> [Work required] Reproduce the entries from their first line up to and including the line with "box_vehicle('lorry', 'white lorry". Leave out everything after it.

## START Records shown

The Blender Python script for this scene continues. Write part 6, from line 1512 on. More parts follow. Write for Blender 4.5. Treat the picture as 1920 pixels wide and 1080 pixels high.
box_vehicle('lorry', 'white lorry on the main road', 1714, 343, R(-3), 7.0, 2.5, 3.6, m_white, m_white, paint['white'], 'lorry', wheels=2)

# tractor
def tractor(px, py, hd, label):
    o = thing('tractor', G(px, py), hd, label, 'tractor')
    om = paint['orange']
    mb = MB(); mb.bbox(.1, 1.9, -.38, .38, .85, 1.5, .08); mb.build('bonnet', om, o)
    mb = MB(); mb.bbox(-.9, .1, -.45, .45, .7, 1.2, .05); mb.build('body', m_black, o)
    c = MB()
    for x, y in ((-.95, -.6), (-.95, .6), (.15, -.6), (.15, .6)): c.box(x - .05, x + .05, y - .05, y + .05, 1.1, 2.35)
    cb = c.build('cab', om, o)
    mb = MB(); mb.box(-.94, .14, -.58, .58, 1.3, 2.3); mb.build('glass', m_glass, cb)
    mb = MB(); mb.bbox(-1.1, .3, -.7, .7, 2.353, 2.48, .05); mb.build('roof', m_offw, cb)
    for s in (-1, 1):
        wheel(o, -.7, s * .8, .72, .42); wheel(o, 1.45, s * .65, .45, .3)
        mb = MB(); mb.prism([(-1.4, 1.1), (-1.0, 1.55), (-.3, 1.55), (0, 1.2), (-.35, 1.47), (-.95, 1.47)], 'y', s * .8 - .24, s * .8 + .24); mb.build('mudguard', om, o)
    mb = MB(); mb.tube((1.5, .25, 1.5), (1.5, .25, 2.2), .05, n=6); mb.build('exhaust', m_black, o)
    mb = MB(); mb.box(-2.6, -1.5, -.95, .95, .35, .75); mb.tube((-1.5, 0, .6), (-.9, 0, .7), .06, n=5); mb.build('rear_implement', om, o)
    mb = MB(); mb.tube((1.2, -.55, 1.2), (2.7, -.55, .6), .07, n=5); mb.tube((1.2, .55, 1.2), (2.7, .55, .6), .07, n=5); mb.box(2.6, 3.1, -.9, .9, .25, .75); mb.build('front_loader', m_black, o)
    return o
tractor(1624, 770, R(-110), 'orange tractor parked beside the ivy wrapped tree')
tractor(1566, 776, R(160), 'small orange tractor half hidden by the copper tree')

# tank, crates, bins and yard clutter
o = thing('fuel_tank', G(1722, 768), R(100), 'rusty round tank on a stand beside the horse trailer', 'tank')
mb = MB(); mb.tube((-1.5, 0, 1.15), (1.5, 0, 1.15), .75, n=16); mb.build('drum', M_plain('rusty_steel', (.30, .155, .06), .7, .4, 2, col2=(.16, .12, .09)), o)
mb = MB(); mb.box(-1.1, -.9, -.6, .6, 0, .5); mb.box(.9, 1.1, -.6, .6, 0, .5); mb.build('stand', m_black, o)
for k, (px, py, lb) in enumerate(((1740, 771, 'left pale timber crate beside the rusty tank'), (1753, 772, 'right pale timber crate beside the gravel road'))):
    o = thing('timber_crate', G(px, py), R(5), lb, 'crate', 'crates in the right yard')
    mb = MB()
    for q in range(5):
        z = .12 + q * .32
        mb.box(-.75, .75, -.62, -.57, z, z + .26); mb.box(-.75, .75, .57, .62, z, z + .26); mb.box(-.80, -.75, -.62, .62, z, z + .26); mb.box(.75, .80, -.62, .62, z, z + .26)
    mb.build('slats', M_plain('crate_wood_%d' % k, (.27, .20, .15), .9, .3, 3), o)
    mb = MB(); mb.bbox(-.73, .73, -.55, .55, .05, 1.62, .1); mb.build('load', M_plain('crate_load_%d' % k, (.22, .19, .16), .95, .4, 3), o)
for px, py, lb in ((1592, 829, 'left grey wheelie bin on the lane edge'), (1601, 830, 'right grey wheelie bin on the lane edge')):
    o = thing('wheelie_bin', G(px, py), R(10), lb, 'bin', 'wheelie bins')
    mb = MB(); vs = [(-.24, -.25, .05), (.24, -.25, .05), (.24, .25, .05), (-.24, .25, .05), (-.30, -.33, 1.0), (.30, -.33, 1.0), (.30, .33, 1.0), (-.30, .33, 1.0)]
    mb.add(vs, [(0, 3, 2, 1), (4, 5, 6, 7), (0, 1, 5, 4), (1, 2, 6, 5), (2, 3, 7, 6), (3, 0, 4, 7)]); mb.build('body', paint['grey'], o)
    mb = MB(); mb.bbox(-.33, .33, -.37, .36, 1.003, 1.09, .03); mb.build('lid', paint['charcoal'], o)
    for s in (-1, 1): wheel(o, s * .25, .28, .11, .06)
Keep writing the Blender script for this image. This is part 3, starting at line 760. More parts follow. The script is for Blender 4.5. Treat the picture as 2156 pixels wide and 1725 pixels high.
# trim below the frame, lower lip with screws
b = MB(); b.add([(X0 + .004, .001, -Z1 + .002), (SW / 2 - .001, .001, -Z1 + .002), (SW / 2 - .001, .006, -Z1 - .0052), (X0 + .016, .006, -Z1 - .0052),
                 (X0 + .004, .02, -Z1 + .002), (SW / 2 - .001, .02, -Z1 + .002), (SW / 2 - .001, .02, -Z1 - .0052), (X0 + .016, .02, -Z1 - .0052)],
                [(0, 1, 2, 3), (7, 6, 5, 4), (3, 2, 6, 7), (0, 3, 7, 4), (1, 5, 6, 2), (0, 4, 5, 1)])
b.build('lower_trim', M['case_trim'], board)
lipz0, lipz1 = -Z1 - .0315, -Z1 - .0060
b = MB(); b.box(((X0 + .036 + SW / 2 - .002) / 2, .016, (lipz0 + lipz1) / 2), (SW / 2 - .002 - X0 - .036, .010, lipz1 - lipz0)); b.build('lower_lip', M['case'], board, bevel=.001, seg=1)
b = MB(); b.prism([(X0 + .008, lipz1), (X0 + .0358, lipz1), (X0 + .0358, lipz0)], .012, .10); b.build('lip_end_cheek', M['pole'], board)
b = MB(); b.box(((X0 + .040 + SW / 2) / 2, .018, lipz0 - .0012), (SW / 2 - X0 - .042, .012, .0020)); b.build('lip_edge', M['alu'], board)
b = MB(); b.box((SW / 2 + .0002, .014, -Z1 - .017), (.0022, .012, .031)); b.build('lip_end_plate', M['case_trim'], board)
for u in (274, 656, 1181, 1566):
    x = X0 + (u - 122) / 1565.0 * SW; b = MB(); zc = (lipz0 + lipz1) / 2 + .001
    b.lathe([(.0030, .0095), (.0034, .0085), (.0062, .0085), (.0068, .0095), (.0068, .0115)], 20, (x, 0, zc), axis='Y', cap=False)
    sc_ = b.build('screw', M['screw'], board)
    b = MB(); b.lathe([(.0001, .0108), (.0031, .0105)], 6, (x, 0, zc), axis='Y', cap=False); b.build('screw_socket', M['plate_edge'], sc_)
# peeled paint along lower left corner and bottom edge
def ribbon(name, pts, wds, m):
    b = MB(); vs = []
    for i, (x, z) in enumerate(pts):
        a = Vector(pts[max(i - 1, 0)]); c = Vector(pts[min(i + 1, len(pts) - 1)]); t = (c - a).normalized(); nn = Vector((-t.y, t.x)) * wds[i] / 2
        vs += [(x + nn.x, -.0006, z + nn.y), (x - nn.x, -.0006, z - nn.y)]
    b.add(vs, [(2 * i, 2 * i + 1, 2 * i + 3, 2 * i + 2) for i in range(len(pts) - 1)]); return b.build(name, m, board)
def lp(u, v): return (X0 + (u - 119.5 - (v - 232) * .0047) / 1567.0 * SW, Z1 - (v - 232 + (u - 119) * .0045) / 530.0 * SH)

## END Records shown

> [Exercise output]
The Blender Python script for this scene continues. Write part 6, from line 1512 on. More parts follow. Write for Blender 4.5. Treat the picture as 1920 pixels wide and 1080 pixels high.
box_vehicle('lorry', 'white lorry on the main road', 1714, 343, R(-3), 7.0, 2.5, 3.6, m_white, m_white, paint['white'], 'lorry', wheels=2)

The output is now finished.